▶ Your objective:
Could every line of the data be printed exactly as it reads?

# # #

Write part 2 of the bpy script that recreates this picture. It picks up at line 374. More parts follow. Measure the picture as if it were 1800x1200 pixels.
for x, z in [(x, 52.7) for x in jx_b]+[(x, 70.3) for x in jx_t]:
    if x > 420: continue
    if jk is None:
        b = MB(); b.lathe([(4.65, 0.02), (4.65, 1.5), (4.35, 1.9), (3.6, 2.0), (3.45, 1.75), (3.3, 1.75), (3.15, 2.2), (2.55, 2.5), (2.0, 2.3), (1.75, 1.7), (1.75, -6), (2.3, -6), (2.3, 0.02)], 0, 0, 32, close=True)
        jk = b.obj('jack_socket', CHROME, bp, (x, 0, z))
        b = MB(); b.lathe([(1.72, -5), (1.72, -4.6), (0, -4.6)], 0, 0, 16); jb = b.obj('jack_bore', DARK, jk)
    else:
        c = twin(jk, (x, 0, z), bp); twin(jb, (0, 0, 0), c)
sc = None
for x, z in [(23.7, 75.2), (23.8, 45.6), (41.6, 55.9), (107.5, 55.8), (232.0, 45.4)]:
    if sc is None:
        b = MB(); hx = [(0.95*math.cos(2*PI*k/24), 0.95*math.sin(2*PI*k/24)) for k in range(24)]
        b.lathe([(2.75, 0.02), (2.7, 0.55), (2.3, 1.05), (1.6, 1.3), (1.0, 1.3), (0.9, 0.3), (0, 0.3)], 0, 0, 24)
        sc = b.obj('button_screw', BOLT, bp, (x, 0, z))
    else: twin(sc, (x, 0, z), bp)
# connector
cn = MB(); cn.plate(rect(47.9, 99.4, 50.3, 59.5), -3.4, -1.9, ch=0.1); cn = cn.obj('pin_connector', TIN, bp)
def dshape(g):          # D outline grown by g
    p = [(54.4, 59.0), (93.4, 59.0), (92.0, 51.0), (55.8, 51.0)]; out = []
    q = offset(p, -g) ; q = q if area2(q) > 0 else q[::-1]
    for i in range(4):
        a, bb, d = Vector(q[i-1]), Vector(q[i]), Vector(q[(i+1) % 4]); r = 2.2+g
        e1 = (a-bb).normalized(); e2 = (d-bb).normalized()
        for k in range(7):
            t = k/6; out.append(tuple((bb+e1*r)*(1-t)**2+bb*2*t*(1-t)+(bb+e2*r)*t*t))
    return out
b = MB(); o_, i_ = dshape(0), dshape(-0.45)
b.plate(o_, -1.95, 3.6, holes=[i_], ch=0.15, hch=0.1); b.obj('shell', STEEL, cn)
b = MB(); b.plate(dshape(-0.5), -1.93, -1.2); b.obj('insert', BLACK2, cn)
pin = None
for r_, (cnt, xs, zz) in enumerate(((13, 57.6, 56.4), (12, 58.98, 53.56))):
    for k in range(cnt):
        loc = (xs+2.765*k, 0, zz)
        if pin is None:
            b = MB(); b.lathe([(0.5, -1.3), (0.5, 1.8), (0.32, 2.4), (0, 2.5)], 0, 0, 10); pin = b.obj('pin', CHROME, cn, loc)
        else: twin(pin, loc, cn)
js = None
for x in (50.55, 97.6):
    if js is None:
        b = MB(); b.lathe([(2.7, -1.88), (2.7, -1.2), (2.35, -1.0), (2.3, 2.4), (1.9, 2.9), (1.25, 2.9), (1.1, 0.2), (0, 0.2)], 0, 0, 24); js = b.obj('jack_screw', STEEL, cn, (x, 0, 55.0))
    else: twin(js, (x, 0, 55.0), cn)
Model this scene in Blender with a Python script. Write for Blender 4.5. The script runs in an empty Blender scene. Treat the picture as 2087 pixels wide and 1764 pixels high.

# # #

▶ Worked solution:
Write part 2 of the bpy script that recreates this picture. It picks up at line 374. More parts follow. Measure the picture as if it were 1800x1200 pixels.
for x, z in [(x, 52.7) for x in jx_b]+[(x, 70.3) for x in jx_t]:
    if x > 420: continue
    if jk is None:
        b = MB(); b.lathe([(4.65, 0.02), (4.65, 1.5), (4.35, 1.9), (3.6, 2.0), (3.45, 1.75), (3.3, 1.75), (3.15, 2.2), (2.55, 2.5), (2.0, 2.3), (1.75, 1.7), (1.75, -6), (2.3, -6), (2.3, 0.02)], 0, 0, 32, close=True)
        jk = b.obj('jack_socket', CHROME, bp, (x, 0, z))
        b = MB(); b.lathe([(1.72, -5), (1.72, -4.6), (0, -4.6)], 0, 0, 16); jb = b.obj('jack_bore', DARK, jk)
    else:
        c = twin(jk, (x, 0, z), bp); twin(jb, (0, 0, 0), c)
sc = None
for x, z in [(23.7, 75.2), (23.8, 45.6), (41.6, 55.9), (107.5, 55.8), (232.0, 45.4)]:
    if sc is None:
        b = MB(); hx = [(0.95*math.cos(2*PI*k/24), 0.95*math.sin(2*PI*k/24)) for k in range(24)]
        b.lathe([(2.75, 0.02), (2.7, 0.55), (2.3, 1.05), (1.6, 1.3), (1.0, 1.3), (0.9, 0.3), (0, 0.3)], 0, 0, 24)
        sc = b.obj('button_screw', BOLT, bp, (x, 0, z))
    else: twin(sc, (x, 0, z), bp)
# connector
cn = MB(); cn.plate(rect(47.9, 99.4, 50.3, 59.5), -3.4, -1.9, ch=0.1); cn = cn.obj('pin_connector', TIN, bp)
def dshape(g):          # D outline grown by g
    p = [(54.4, 59.0), (93.4, 59.0), (92.0, 51.0), (55.8, 51.0)]; out = []
    q = offset(p, -g) ; q = q if area2(q) > 0 else q[::-1]
    for i in range(4):
        a, bb, d = Vector(q[i-1]), Vector(q[i]), Vector(q[(i+1) % 4]); r = 2.2+g
        e1 = (a-bb).normalized(); e2 = (d-bb).normalized()
        for k in range(7):
            t = k/6; out.append(tuple((bb+e1*r)*(1-t)**2+bb*2*t*(1-t)+(bb+e2*r)*t*t))
    return out
b = MB(); o_, i_ = dshape(0), dshape(-0.45)
b.plate(o_, -1.95, 3.6, holes=[i_], ch=0.15, hch=0.1); b.obj('shell', STEEL, cn)
b = MB(); b.plate(dshape(-0.5), -1.93, -1.2); b.obj('insert', BLACK2, cn)
pin = None
for r_, (cnt, xs, zz) in enumerate(((13, 57.6, 56.4), (12, 58.98, 53.56))):
    for k in range(cnt):
        loc = (xs+2.765*k, 0, zz)
        if pin is None:
            b = MB(); b.lathe([(0.5, -1.3), (0.5, 1.8), (0.32, 2.4), (0, 2.5)], 0, 0, 10); pin = b.obj('pin', CHROME, cn, loc)
        else: twin(pin, loc, cn)
js = None
for x in (50.55, 97.6):
    if js is None:
        b = MB(); b.lathe([(2.7, -1.88), (2.7, -1.2), (2.35, -1.0), (2.3, 2.4), (1.9, 2.9), (1.25, 2.9), (1.1, 0.2), (0, 0.2)], 0, 0, 24); js = b.obj('jack_screw', STEEL, cn, (x, 0, 55.0))
    else: twin(js, (x, 0, 55.0), cn)
Model this scene in Blender with a Python script. Write for Blender 4.5. The script runs in an empty Blender scene. Treat the picture as 2087 pixels wide and 1764 pixels high.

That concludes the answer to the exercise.